→ **Data in this exercise**:
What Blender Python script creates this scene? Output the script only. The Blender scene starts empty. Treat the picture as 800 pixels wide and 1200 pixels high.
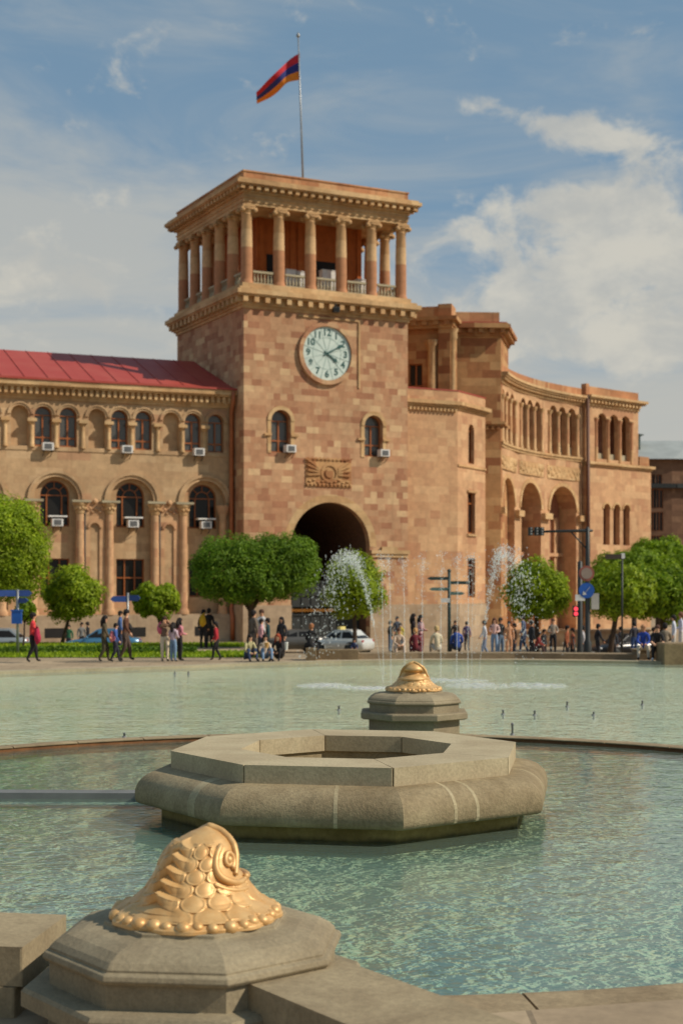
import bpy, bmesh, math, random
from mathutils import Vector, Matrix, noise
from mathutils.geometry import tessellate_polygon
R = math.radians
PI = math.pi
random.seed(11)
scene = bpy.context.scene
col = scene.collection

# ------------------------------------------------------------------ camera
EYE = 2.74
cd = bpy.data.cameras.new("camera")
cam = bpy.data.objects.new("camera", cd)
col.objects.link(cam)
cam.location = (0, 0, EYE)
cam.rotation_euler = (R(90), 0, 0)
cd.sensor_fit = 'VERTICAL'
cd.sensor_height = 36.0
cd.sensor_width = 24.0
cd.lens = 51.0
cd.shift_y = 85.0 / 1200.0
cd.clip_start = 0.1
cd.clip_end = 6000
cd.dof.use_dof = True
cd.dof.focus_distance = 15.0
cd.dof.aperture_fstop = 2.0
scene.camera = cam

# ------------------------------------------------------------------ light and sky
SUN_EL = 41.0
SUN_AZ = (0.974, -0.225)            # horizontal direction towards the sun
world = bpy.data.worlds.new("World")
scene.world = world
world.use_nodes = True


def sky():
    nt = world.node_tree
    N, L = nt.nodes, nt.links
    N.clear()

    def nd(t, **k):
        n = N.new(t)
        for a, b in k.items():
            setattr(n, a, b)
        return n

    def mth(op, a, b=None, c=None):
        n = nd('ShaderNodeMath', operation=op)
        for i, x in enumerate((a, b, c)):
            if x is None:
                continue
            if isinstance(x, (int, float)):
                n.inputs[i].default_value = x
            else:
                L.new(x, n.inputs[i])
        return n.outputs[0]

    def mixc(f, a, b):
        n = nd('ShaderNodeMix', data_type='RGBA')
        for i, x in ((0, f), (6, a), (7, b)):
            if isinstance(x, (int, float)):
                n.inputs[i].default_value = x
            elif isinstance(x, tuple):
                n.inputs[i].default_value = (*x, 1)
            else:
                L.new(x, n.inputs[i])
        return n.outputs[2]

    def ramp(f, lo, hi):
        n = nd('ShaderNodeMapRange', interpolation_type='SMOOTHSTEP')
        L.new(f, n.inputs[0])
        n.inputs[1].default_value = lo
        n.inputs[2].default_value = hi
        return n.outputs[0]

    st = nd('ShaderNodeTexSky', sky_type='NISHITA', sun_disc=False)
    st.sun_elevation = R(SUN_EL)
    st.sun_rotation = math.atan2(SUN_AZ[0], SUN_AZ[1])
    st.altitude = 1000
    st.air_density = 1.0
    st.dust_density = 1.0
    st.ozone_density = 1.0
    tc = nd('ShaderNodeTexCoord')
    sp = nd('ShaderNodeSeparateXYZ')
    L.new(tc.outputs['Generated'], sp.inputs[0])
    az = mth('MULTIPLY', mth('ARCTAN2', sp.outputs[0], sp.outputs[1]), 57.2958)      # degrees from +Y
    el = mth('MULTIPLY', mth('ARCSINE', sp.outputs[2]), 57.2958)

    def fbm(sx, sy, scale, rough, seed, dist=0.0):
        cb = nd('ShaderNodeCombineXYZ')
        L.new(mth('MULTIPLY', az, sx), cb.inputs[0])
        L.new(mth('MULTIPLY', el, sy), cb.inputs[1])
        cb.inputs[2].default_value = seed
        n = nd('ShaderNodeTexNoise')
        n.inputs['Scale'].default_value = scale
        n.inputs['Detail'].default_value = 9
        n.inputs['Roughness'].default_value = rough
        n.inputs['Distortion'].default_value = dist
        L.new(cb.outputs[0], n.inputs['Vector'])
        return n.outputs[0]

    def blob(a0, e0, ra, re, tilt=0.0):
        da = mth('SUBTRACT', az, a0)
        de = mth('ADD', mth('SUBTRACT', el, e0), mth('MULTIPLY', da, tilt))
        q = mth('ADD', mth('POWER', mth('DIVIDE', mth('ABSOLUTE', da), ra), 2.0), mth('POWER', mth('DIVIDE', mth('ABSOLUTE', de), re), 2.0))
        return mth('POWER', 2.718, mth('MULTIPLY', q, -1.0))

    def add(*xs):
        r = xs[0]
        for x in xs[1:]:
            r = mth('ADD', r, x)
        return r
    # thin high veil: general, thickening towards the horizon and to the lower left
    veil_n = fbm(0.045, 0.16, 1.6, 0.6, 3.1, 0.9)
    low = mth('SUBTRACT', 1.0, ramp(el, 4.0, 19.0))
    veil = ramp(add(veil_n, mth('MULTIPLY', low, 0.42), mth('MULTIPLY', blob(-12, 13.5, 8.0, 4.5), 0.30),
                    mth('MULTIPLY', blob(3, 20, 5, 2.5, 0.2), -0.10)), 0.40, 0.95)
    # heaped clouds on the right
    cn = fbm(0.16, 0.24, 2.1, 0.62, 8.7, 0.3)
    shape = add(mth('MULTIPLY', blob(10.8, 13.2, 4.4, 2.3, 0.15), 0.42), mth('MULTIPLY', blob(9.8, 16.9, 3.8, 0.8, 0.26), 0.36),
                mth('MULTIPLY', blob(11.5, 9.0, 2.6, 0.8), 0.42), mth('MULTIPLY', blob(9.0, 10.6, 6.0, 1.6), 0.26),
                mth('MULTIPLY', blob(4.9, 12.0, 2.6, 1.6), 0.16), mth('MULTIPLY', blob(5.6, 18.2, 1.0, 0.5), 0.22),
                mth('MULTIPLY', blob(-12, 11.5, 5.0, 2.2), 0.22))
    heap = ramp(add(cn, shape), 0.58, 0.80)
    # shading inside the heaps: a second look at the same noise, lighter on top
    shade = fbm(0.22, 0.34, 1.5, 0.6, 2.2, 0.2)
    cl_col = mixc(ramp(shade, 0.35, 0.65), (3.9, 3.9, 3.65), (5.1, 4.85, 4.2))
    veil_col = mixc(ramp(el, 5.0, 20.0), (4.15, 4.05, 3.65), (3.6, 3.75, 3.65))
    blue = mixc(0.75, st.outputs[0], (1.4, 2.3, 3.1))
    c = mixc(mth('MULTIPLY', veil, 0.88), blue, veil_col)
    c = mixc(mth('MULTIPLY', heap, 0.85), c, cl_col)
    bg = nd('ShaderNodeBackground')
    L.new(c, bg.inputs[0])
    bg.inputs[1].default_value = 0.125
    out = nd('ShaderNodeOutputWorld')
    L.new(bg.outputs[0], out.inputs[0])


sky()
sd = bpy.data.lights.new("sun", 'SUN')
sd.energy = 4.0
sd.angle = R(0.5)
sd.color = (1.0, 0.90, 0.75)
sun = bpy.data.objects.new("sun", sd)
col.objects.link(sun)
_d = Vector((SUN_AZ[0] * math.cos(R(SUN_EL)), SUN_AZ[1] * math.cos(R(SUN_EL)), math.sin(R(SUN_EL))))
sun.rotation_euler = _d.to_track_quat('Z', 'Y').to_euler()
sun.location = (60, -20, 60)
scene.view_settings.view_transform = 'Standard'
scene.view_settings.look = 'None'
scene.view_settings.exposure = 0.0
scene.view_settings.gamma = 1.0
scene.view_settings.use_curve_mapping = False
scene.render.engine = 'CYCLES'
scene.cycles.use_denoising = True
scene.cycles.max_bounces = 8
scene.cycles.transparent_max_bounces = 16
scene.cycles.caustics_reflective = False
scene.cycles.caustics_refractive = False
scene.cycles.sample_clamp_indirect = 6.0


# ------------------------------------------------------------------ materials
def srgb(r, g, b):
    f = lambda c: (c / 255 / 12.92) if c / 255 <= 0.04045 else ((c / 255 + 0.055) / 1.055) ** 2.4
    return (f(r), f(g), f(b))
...
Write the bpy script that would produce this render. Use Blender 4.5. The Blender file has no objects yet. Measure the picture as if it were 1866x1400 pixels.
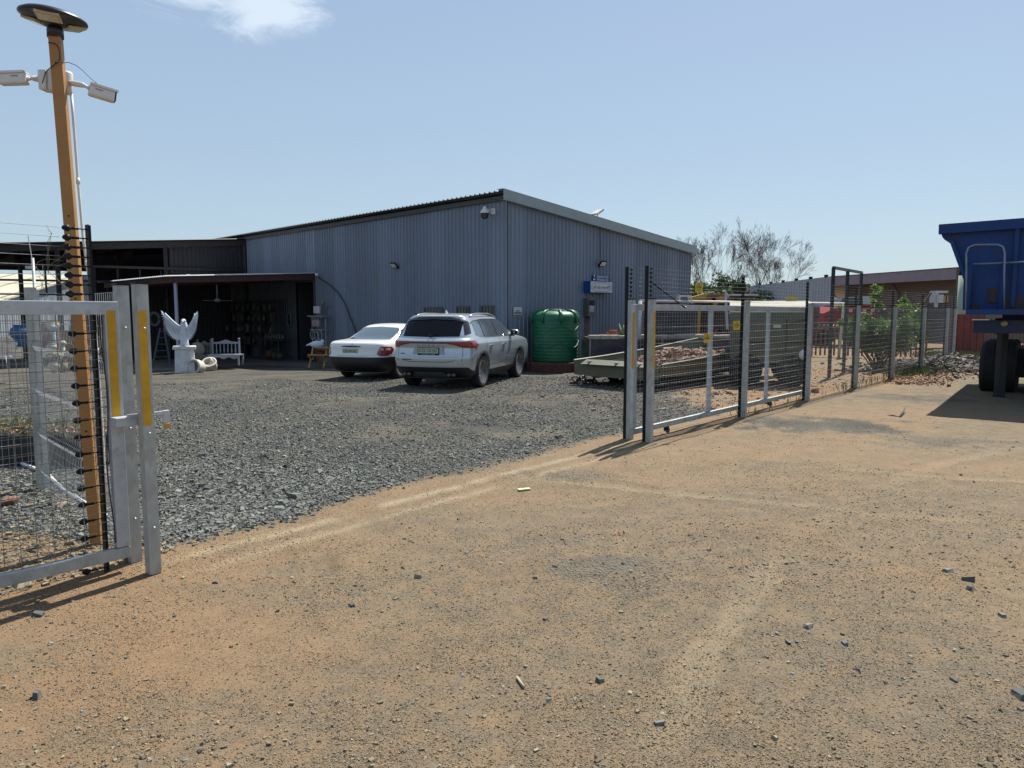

→ **Work to be completed**: Write out exactly the lines from the one that has "What Blender Python" down to the one that has "col = scene.collection", including both. Pictures stay out of the copy.

→ **Solution to this task**:
What Blender Python script creates this scene? Output the script only. The Blender scene starts empty. Treat the picture as 800 pixels wide and 1200 pixels high.
import bpy, bmesh, math, random
from mathutils import Vector, Matrix, noise
from mathutils.geometry import tessellate_polygon
R = math.radians
PI = math.pi
random.seed(11)
scene = bpy.context.scene
col = scene.collection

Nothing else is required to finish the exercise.